La régulation des volumes n’est pas un sujet propre au bio, c’est un enjeu constant dans toutes les filières agricoles. Nous devons rétablir des outils de gestion des surproductions, qu’il s’agisse du lait, de la viande ou des fruits et légumes. Le bio a connu un ralentissement après 15 ans de croissance continue, mais les derniers chiffres montrent un frémissement à la hausse, notamment en France. Le paradoxe, c’est que nous pourrions devoir importer du bio faute d’une production locale suffisante. Supprimer l’aide au maintien a été une erreur. Le bio doit être reconnu pour ses externalités positives, pour le service environnemental qu’il rend. Il ne remplacera pas toute l’agriculture conventionnelle, mais il doit en être le fer de lance.

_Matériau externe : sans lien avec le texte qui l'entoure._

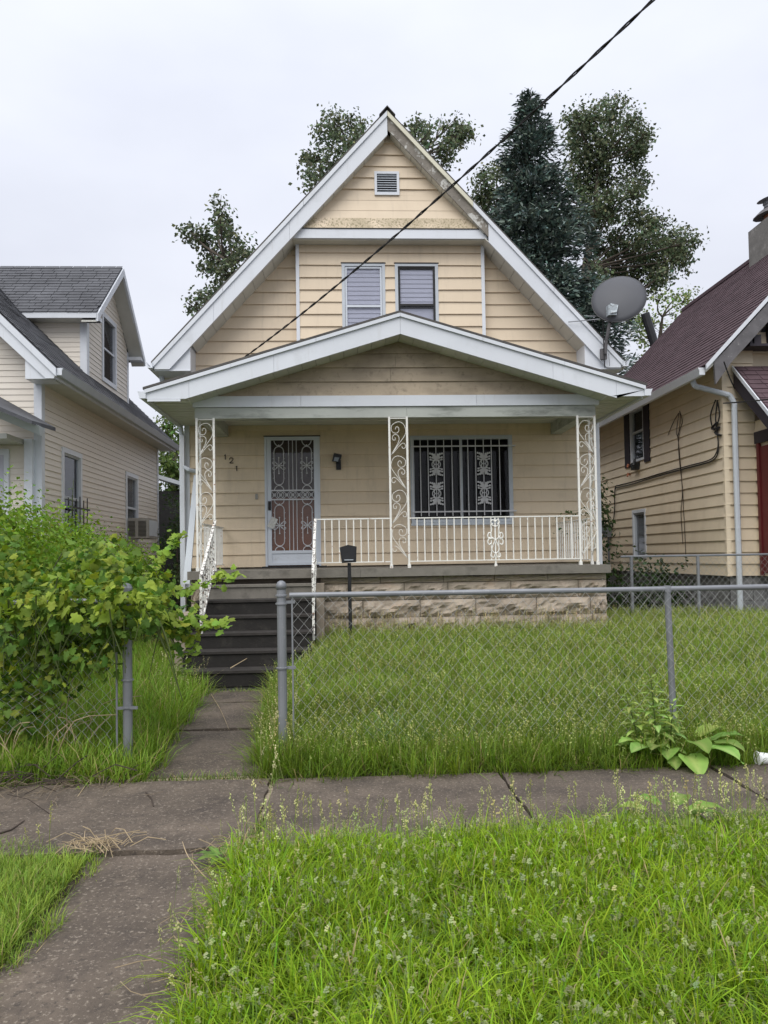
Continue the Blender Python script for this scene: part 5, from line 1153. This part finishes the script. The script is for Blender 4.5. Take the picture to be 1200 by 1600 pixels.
for k, (az, el, ln, wd, dr, px_) in enumerate([(-90, .5, .20, .17, 1.6, 0.02), (-60, .6, .19, .15, 1.3, .08), (-115, .7, .16, .13, 1.5, -.02), (-20, .8, .22, .12, 1.0, .12), (-150, .75, .18, .14, 1.3, -.1), (175, .6, .17, .1, .9, -.12), (20, .9, .2, .13, 1.1, .12), (-40, .7, .17, .14, 1.5, .1), (-130, .9, .16, .12, 1.4, -.08), (-5, .55, .18, .08, .7, .14), (-80, .95, .17, .15, 1.9, .04), (200, .8, .15, .1, 1.2, -.14), (80, 1.0, .18, .13, 1, 0), (-100, .4, .12, .1, 1.5, -.05)]):
    big_leaf(b+Vector((px_, random.uniform(-.03, .05), 0)), radians(az), el, ln*1.3, wd*1.35, dr*.8, vary(GB, 1, .12, .08)[0], BU, petiole=random.uniform(.14, .24), seed=k)
def stalk_weed(nm, x, y, h, n, lsz, col, lab, lean=(0, 0), z=None, cat='weed'):
    z = float(gh(x, y)) if z is None else z; T = thing(nm, (x, y, z), lab, cat)
    top = Vector((x+lean[0], y+lean[1], z+h)); M().tube(cr([(x, y, z), (x+lean[0]*.3, y+lean[1]*.3, z+h*.5), top], 3), .006, 5, r2=.003).build('stem', mStem, T)
    for k in range(n):
        t = .15+.85*k/n; p = Vector((x+lean[0]*t*t, y+lean[1]*t*t, z+h*t)); s = lsz*(1.15-.75*t)*random.uniform(.8, 1.15)
        big_leaf(p, k*2.4+random.uniform(-.3, .3), random.uniform(.2, .7), s, s*.42, random.uniform(.4, 1.1), vary(col, 1, .12, .08)[0], T, petiole=.02, wave=.03, seed=k)
stalk_weed('goldenrod', 2.22, 5.48, .60, 52, .17, (.32, .46, .12), 'upright leafy weed growing left of the fence post above the burdock', (-.03, 0))
stalk_weed('goldenrod', 2.10, 5.5, .46, 36, .15, (.30, .44, .11), 'shorter upright weed leaning left beside the tall one at the post', (-.09, 0))
stalk_weed('goldenrod', 2.32, 5.48, .42, 30, .15, (.32, .46, .12), 'short upright weed close to the fence post foot', (.03, 0))
b = Vector((1.73, 4.12, .02)); B2 = thing('burdock', tuple(b), 'low light-green burdock in the near verge edge, in front of the pavement', 'weed')
for k, (az, el, ln, wd) in enumerate([(180, .45, .17, .10), (165, .7, .13, .08), (10, .5, .16, .10), (-10, .75, .15, .10), (50, .8, .13, .09), (130, .8, .12, .08), (-90, .6, .1, .08), (-5, .35, .12, .08)]):
    big_leaf(b+Vector((random.uniform(-.03, .03), 0, 0)), radians(az), el, ln*1.25, wd*1.5, .9, vary((.24, .38, .08), 1, .1, .06)[0], B2, petiole=.13, seed=k+30)
c = at(345, 1345, Z=.02); b = Vector((c.x, c.y+.02, .0)); B3 = thing('dandelion', tuple(b), 'broad-leaved pale green weed at the verge corner by the walk', 'weed')
for k in range(9): big_leaf(b, k*.75, .8, .11, .05, .9, vary((.18, .30, .07), 1, .1, .06)[0], B3, petiole=.05, seed=k+50)
for px, py, lab in ((770, 1200, 'small round-leaved weed at the lawn edge above the pavement crack'), (640, 1205, 'tiny leafy weed on the pavement edge below the large grass tuft'), (830, 1190, 'tiny leafy weed right of the pavement crack')):
    c = at(px, py, Z=0); T = thing('small_weed', (c.x, c.y, 0), lab, 'weed')
    for k in range(8): big_leaf(Vector((c.x+random.uniform(-.04, .04), c.y+random.uniform(-.02, .02), 0)), k*.8, .4, .035, .03, .5, vary((.2, .32, .06), 1, .1, .06)[0], T, petiole=.02, seed=k+70)

# ---- leaves on shrubs and trees
LEAF4 = (np.array([(0, 0, 0), (-.32, .45, .06), (0, .5, -.03), (.32, .45, .06), (0, 1, 0)]), np.array([(0, 2, 1), (0, 3, 2), (1, 2, 4), (2, 3, 4)]))
QUAD = (np.array([(0, 0, 0), (.36, .5, .1), (0, 1, 0), (-.36, .5, .1)]), np.array([(0, 1, 2), (0, 2, 3)]))
def grape(seed):
    rr = random.Random(seed); out = [(0, .04), (.2, -.14), (.46, -.02), (.40, .16), (.62, .40), (.34, .48), (.33, .74), (0, 1.08)]
    o = [(x*rr.uniform(.9, 1.1), y) for x, y in out]; V = [(0, .38, .06)]+[(x, y, -.10*abs(x)/.5+rr.uniform(-.1, .07)) for x, y in o]+[(-x*rr.uniform(.9, 1.1), y, -.10*abs(x)/.5+rr.uniform(-.1, .07)) for x, y in o[-2:0:-1]]
    n = len(V)-1; return np.array(V), np.array([(0, 1+i, 1+(i+1) % n) for i in range(n)])
GR = [grape(i) for i in range(5)]
def blob_pts(blobs, dens, shell=.5, clump=0, cs=.2):
    """blobs: (x,y,z,rx,ry,rz). returns points and outward normals"""
    P = []; Nn = []
    for (x, y, z, rx, ry, rz) in blobs:
        n = int(dens*(rx*ry+ry*rz+rx*rz)*4.2/3*3)
        if clump:
            m_ = max(3, n//clump); u = RNG.normal(0, 1, (m_, 3)); u /= np.linalg.norm(u, axis=1)[:, None]; r = shell+(1-shell)*RNG.random(m_)**.7
            c = u*r[:, None]; k = RNG.integers(0, m_, n); p = c[k]*np.array([rx, ry, rz])+RNG.normal(0, cs, (n, 3)); un = u[k]
        else:
            u = RNG.normal(0, 1, (n, 3)); u /= np.linalg.norm(u, axis=1)[:, None]; r = shell+(1-shell)*RNG.random(n); p = u*r[:, None]*np.array([rx, ry, rz]); un = u
        P.append(p+np.array([x, y, z])); Nn.append(un)
    return np.concatenate(P), np.concatenate(Nn)
def leaf_rots(nrm, spread=.6, droop=.3):
    """leaf template lies in xy plane with z up: send z to a jittered outward normal"""
    n = len(nrm); z = nrm*np.array([1, 1, .8])+np.array([0, 0, .5])+RNG.normal(0, spread, (n, 3)); z /= np.linalg.norm(z, axis=1)[:, None]
    y = RNG.normal(0, 1, (n, 3))+nrm*.6-np.array([0, 0, droop*2]); y -= (y*z).sum(1)[:, None]*z; y /= np.linalg.norm(y, axis=1)[:, None]; x = np.cross(y, z)
    return np.stack([x, y, z], -1)
def foliage_obj(name, P, Nn, size, col, parent, tmpl=QUAD, mt=None, dv=.25, spread=.6, svar=.35, kind='stuff'):
    n = len(P); s = size*RNG.uniform(1-svar, 1+svar, n); c = vary(col, n, dv, .12)
    V, F, C = inst(tmpl[0], tmpl[1], P, leaf_rots(Nn, spread), s, c)
    return npmesh(name, V, F, mt or mTree, parent, col=C, kind=kind, org=tuple(ORG[parent.name]) if parent else (0, 0, 0))

# privet hedge between the houses
HG = thing('hedge', (-3.9, 9, 0), 'dense small-leaved green hedge filling the gap before the cream house', 'hedge')
HB = []
def hz(y): return np.interp(y, [6.4, 8, 10, 12.5, 14], [2.18, 2.12, 1.98, 1.82, 1.66])
for y in np.arange(6.6, 14.2, .42):
    top = float(hz(y)); xr = float(np.interp(y, [6.5, 9, 14], [-2.75, -2.95, -3.35])); xl = -5.0 if y > 12 else -5.6
    x = xr-.45
    while x > xl:
        HB.append((x+random.uniform(-.1, .1), y+random.uniform(-.1, .1), top-.5+random.uniform(-.1, .06), .52, .45, .52)); x -= .55
    for z in (.5, 1.0): HB.append((xr-.4, y, z, .45, .45, .5))
P, Nn = blob_pts(HB, 290, .72, 14, .09); k = (Nn[:, 2] > -.3) | (RNG.random(len(P)) < .3); P, Nn = P[k], Nn[k]
k = (P[:, 2] > 0.02); P, Nn = P[k], Nn[k]
col = np.array([.19, .31, .04])
foliage_obj('foliage', P, Nn, .044, col, HG, QUAD, mLeaf, dv=.28)
q = M()
for i in range(60):
    y = random.uniform(6.6, 13.5); x = random.uniform(-5, -3.1); p = Vector((x, y, 0)); q.tube([p, p+Vector((random.uniform(-.2, .2), random.uniform(-.2, .2), .9)), p+Vector((random.uniform(-.4, .5), random.uniform(-.4, .2), 1.6))], .014, 5, r2=.004, cap=False)
q.build('stems', mBark, HG, kind='stuff')
# sprig standing over the hedge
stalk_weed('sapling', -3.55, 10.0, 2.35, 16, .16, (.13, .24, .04), 'tall leafy sprig rising above the hedge before the air conditioner', (.1, -.05))
# vine over the left fence
VN = thing('vine', (-2.3, 5.9, 0), 'sprawling yellow-green vine with lobed leaves smothering the left fence', 'vine')
def pb(px, py, Y, rx, rz, ry=.35): p = at(px, py, Y=Y); return (p.x, p.y, p.z, rx, ry, rz)
VB = [pb(20, 930, 6.1, .4, .22), pb(80, 925, 6.1, .35, .22), pb(125, 905, 6.1, .28, .2), pb(165, 890, 6.15, .25, .2), pb(200, 915, 6.0, .25, .2), pb(235, 935, 6.0, .22, .17, .3), pb(50, 980, 5.9, .42, .25, .42), pb(130, 965, 5.9, .35, .2, .42), pb(195, 960, 5.85, .28, .14, .38), pb(30, 1040, 5.95, .36, .3), pb(90, 1045, 5.95, .22, .18), pb(150, 1000, 5.9, .22, .13, .35), pb(10, 1110, 6.0, .28, .22), pb(255, 965, 6.0, .2, .12, .2), pb(290, 975, 6.1, .16, .09, .15), pb(40, 950, 5.62, .4, .12, .12), pb(120, 940, 5.6, .35, .13, .12), pb(190, 940, 5.6, .22, .14, .12), pb(225, 955, 5.6, .15, .1, .12), pb(200, 950, 5.55, .16, .12, .1), pb(205, 985, 5.6, .13, .08, .1), pb(185, 925, 5.6, .2, .12, .12), pb(40, 1060, 5.75, .4, .25, .15), pb(120, 1020, 5.7, .3, .2, .15), pb(175, 1000, 5.65, .14, .12, .12), pb(15, 1130, 5.8, .25, .15, .15), pb(60, 940, 5.62, .35, .16, .1), pb(10, 900, 6.2, .3, .3, .3)]
P, Nn = blob_pts(VB, 200, .45, 7, .06); k = P[:, 2] > .12; P, Nn = P[k], Nn[k]
shade = np.where(P[:, 2:3] > 1.15, 1.0, .8)
n = len(P); order = np.argsort(P[:, 1]+RNG.normal(0, .12, n)); near = order[:250]; rest = order[250:]
VC = (.25, .33, .05); GLc = (.12, .21, .04)
parts = []
for g in range(5):
    sel = rest[g::5]; mixc = (RNG.random(len(sel)) < .45)[:, None]; c = np.where(mixc, vary(VC, len(sel), .2, .1), vary(GLc, len(sel), .22, .1)); parts.append(inst(GR[g][0], GR[g][1], P[sel], leaf_rots(Nn[sel], .75, .5), .056*RNG.uniform(.45, 1.35, len(sel)), c))
V, F, C = merge(parts); npmesh('foliage', V, F, mLeaf, VN, col=C, kind='stuff', org=tuple(ORG[VN.name]))
protos = []
for g in range(5):
    for cc_ in (VC, GLc, (.26, .34, .06)):
        tv, tf = GR[g]; me = npmesh('leaf', tv, tf, mLeaf, VN, col=np.ones((len(tv), 3))*vary(cc_, 1, .1, .06)[0]); protos.append(me)
Rm = leaf_rots(Nn[near], .65, .5); used = set()
for i, idx in enumerate(near):
    pi_ = (i % 5)*3+(0 if P[idx][2] > 1.1 else 1) if random.random() < .8 else (i % 5)*3+2
    src = protos[pi_]
    if pi_ in used: o = src.copy(); COL.objects.link(o); o.parent = VN
    else: o = src; used.add(pi_)
    s = .066*random.uniform(.5, 1.35); mm = Matrix(Rm[i].tolist()).to_4x4() @ Matrix.Scale(s, 4); mm.translation = Vector(P[idx])-ORG[VN.name]; o.matrix_local = mm; ORG[o.name] = Vector(P[idx])
for k, o in enumerate(protos):
    if k not in used: bpy.data.objects.remove(o)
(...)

Votre amendement sur le commerce équitable n’a pas été adopté. Que proposait-il ?
Je voulais introduire une certification indépendante, à l’image du bio, pour garantir que le prix versé au producteur soit réellement équitable. Trop de labels sont aujourd’hui internes aux marques, donc peu transparents. Le commerce équitable ne doit pas devenir un simple argument marketing. C’est une question de justice économique et de confiance du consommateur. Et cette exigence ne concerne pas seulement les filières du Sud : toute filière européenne devrait pouvoir être équitable par essence. Tout commerce devrait l’être, tout simplement.
Le débat sur les dénominations alimentaires (steak vegan, burger végétal…) refait surface. Pourquoi suscite-t-il toujours autant de tensions ?
Parce que les mots comptent. Camus disait que « mal nommer les choses, c’est ajouter au malheur du monde ». Un steak qui n’en est pas un entretient la confusion. Je ne suis pas opposé aux alternatives végétales, mais je crois à la clarté du langage et à la sincérité des appellations. Certaines expressions, comme « steak de thon », appartiennent désormais au langage courant, mais cela ne justifie pas une dérive marketing. Nommer les choses correctement, c’est respecter à la fois le consommateur et le producteur.
Le développement du véganisme, du flexitarisme ou des protéines végétales traduit une évolution sociétale. Comment concilier ces attentes avec la défense des filières animales ?
L’histoire de l’agriculture est celle d’une adaptation constante aux besoins des sociétés. Il faut soutenir le développement des protéines végétales, oui, mais sans opposer les modèles. Ce qui m’inquiète davantage, c’est l’émergence des viandes de culture, issues de laboratoires. À partir du moment où l’on déconnecte l’alimentation de la nature, on rompt un lien vital entre l’homme et son environnement. Je ne suis pas hostile au végétarisme ni au véganisme : ils ont leur place dans nos sociétés. Mais je crois à une alimentation simple, peu transformée, enracinée dans la nature. C’est une question de civilisation, presque.
Le Copa-Cogeca a manifesté à Strasbourg contre le budget de la Pac. Que vous inspire cette colère agricole ?
Elle est légitime. On ne peut pas exiger toujours plus des agriculteurs tout en réduisant les moyens. Les régions, les collectivités locales, partagent cette colère. Le budget proposé par la commission manque d’ambition et de vision. Certaines filières, notamment les organisations de producteurs, sont absentes des priorités actuelles. Modifier l’OCM pour deux ans seulement, sans stratégie de long terme, n’est pas sérieux. On ne fait pas mieux avec moins, et partager la pénurie ne crée pas la satisfaction.
En définitive, quelle doit être, selon vous, la vocation de la Pac ?
La Pac doit redevenir un outil de stabilité et de protection. Simplifier, oui. Déréguler, non. L’Europe doit être un bouclier pour ses agriculteurs, pas un carcan administratif. Si elle veut regagner leur confiance, elle doit les aider à produire, à innover, à préserver les ressources naturelles, et à vivre dignement de leur travail. C’est à cette condition seulement que l’Europe agricole retrouvera son sens.